If you reject the Full Scan option for most purposes, that leaves an index scan. Is it faster to scan a smaller partitioned index? Not really - at least not enough to make a differece.

But that doesn't really matter. You can still partition your index on SET_ID and your table on something else. This is a GLOBALLY PARTITIONED index. Locally Partitioned indexes have some advantages, but don't rule out Global indexes if they make sense.

Here's what I'd do:
  • List partition the table on SET_ID
  • Create one partition per value for any SET_ID with more than 1M rows
  • Put EVERY other SET_ID in a DEFAULT partition (ie. you don't have to list the values)
  • Create a locally partitioned b-tree index on SET_ID. This will be useless for the non-default partitions, but Oracle will KNOW it is useless and use a full-partition-scan. But you will need to watch out for bind-variables.

This will give you b-tree indexed access to the smaller SET_IDs, and fast multi-block read access to the larger SET_IDs.

Also, since all rows are inserted together, you will get a good clustering effect in the DEFAULT partition, making the indexed read more efficient.

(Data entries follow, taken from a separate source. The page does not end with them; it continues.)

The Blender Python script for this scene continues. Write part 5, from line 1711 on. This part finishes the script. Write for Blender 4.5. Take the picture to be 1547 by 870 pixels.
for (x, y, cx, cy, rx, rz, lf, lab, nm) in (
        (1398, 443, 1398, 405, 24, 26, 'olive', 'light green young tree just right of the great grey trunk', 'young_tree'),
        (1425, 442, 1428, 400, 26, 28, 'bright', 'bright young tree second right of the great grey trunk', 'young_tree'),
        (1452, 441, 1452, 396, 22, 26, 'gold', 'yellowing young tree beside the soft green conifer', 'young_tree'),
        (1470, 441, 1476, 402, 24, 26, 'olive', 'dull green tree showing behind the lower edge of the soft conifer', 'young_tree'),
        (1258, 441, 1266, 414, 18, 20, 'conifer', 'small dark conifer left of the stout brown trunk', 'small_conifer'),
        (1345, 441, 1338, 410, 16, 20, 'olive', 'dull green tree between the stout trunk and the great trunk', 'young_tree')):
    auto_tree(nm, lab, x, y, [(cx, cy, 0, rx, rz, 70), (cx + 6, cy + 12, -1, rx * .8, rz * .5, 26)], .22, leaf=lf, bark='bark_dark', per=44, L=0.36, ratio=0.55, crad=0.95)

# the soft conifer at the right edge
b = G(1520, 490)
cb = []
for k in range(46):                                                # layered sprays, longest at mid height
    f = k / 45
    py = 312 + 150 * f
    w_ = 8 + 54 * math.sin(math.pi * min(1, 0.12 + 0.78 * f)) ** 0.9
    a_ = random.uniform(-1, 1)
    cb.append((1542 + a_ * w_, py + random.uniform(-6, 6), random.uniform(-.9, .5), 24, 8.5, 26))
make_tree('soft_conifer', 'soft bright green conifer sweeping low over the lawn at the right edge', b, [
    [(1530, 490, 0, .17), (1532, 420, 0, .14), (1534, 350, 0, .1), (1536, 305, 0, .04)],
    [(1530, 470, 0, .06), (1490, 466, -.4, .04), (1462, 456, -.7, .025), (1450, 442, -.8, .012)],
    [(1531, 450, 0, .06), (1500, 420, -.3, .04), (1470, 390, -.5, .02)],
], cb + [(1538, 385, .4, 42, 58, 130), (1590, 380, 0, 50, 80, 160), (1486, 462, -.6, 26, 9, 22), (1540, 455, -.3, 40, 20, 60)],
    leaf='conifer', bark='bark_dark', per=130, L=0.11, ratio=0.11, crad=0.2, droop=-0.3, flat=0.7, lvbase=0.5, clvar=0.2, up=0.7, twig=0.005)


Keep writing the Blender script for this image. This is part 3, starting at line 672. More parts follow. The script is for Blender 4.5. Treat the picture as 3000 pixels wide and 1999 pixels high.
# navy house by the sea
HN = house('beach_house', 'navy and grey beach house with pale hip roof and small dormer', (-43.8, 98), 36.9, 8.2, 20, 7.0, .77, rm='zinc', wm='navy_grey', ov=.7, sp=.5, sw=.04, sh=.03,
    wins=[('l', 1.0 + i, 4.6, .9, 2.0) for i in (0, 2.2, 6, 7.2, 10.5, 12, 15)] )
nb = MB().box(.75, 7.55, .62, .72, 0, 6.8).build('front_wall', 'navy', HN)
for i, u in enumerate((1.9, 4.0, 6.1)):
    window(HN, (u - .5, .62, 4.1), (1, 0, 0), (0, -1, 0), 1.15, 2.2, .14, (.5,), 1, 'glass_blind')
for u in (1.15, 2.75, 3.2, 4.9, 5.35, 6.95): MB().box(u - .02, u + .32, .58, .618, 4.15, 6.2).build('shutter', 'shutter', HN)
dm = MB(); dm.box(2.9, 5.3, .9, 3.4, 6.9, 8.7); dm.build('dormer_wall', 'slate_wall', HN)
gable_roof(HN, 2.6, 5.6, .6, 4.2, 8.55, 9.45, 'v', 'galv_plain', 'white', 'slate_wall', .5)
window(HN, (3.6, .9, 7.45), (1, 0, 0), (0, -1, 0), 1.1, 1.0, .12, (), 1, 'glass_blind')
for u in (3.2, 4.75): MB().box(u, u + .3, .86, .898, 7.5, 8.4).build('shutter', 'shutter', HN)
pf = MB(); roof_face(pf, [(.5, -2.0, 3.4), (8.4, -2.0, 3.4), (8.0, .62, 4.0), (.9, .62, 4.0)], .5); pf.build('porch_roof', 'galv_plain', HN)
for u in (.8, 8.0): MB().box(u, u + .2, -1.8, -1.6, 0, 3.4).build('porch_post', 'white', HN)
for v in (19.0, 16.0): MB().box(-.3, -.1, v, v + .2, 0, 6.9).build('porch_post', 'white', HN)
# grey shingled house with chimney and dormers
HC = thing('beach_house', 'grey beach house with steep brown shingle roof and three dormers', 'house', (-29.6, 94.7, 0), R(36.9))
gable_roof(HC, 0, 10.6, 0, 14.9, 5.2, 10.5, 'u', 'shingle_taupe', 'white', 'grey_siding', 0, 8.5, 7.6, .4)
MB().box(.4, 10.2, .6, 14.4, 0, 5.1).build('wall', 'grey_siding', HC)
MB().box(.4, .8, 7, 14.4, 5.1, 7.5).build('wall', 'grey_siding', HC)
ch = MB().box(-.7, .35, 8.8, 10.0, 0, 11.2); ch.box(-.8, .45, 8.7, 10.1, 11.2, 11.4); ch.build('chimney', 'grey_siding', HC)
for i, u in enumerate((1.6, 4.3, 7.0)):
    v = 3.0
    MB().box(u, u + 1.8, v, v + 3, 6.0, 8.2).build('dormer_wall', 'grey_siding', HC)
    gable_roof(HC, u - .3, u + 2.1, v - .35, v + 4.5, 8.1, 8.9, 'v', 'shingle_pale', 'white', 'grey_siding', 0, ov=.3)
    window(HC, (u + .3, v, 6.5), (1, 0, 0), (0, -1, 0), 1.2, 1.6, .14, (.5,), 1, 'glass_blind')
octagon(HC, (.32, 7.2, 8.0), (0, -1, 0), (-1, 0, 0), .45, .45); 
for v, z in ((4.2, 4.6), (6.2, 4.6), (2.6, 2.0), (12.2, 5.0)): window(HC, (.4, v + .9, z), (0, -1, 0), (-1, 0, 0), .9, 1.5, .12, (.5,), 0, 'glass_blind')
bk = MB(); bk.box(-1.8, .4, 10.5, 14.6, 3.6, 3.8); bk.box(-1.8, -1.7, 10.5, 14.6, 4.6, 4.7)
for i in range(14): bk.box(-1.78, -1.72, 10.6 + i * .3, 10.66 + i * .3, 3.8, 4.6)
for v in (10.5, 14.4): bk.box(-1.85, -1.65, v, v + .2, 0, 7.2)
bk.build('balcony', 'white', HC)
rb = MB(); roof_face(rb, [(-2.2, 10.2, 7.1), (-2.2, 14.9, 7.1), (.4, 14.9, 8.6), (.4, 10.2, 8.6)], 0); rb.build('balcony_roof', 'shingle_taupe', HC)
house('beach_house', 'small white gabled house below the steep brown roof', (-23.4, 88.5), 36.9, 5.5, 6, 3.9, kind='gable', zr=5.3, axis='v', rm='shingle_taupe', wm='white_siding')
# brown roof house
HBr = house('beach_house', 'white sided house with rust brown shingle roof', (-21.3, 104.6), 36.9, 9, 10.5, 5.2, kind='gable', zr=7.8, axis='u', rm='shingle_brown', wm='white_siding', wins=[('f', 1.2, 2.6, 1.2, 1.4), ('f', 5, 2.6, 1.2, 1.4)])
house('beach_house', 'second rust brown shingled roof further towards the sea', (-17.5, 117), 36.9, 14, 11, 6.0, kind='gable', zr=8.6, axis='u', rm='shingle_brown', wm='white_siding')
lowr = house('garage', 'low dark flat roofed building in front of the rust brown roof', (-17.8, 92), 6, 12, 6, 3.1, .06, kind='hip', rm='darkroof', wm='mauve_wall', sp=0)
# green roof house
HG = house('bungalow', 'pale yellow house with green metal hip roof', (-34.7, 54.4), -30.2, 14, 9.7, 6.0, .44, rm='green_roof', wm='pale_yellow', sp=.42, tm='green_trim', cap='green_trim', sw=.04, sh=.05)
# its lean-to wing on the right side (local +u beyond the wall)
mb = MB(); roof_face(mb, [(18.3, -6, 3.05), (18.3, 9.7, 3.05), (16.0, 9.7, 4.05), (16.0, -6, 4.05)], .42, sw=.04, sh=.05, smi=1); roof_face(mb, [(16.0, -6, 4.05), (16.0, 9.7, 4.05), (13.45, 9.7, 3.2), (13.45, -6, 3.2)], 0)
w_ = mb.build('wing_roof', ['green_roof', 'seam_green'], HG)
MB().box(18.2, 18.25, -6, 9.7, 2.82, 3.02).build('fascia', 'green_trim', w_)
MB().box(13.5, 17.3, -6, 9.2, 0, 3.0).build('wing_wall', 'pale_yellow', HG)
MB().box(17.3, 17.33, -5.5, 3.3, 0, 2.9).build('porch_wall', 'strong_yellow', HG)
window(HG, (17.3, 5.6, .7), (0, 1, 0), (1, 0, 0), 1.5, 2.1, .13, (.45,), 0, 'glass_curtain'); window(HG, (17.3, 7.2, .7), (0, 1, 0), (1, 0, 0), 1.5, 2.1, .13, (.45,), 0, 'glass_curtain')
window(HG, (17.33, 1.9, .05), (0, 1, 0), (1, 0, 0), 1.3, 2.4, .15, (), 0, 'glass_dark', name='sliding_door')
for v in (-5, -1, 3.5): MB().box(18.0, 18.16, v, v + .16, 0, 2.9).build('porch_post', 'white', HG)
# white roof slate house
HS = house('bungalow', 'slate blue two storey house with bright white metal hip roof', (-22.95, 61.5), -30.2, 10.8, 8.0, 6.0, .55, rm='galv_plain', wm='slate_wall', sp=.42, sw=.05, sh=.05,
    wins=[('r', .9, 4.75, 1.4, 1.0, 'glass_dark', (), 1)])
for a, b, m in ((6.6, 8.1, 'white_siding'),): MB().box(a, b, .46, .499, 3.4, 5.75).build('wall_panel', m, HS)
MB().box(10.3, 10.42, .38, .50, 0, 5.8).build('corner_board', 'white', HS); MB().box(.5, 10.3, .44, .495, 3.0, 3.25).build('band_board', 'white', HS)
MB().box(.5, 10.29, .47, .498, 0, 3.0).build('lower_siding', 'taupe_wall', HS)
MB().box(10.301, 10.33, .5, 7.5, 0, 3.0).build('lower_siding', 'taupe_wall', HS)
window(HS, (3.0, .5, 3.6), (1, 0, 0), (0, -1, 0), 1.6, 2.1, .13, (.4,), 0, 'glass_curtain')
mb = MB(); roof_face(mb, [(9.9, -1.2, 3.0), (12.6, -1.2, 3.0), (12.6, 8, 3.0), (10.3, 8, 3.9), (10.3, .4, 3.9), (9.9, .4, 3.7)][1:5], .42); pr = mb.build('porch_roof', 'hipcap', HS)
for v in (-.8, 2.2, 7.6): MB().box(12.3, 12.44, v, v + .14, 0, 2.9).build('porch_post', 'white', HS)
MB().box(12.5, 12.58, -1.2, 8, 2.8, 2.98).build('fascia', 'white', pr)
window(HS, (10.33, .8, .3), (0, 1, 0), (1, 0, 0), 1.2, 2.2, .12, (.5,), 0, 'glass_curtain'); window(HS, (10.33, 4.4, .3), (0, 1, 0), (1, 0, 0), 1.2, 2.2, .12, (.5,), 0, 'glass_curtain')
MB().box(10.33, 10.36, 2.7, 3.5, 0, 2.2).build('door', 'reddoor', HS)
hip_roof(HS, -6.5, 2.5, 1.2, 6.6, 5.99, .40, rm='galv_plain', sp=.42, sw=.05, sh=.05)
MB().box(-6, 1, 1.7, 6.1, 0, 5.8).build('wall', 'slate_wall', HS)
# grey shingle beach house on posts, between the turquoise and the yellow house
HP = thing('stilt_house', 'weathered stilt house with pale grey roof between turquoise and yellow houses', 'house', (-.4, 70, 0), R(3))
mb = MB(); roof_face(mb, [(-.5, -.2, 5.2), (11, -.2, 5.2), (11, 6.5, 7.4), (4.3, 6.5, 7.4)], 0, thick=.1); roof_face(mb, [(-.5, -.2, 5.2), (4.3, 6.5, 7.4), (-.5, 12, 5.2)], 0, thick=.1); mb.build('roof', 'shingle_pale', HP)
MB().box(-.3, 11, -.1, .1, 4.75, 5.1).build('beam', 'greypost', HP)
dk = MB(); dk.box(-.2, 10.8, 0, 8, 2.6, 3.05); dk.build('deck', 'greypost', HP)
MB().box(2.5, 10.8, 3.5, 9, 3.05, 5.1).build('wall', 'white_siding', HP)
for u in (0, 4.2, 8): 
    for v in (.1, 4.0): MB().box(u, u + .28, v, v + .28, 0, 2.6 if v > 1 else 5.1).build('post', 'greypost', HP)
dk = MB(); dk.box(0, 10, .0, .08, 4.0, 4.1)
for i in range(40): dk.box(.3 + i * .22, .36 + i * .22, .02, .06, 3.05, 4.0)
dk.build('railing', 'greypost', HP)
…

Don't list huge numbers of SET_IDs in partition clauses. It will only make Oracle parse your queries slower. It will have a similar effect to adding an enormouse IN (list) to your SQL.

Ross Leishman
Re: Best way to partition my table [message #330688 is a reply to message #330307] Mon, 30 June 2008 16:32 Go to previous messageGo to next message
coleing
Messages: 213
Registered: February 2008
Senior Member
Ross suggestion here is a good one. I would look at that one further to see if fits your needs.

Dont forget, using this method you will still need a global index on element-id to perform your element-id only scans.



Re: Best way to partition my table [message #330706 is a reply to message #330688] Mon, 30 June 2008 23:34 Go to previous message
rleishman
Messages: 3724
Registered: October 2005
Location: Melbourne, Australia
Senior Member
Good point. Considering your large volumes, you should consider hash partitioning that global index.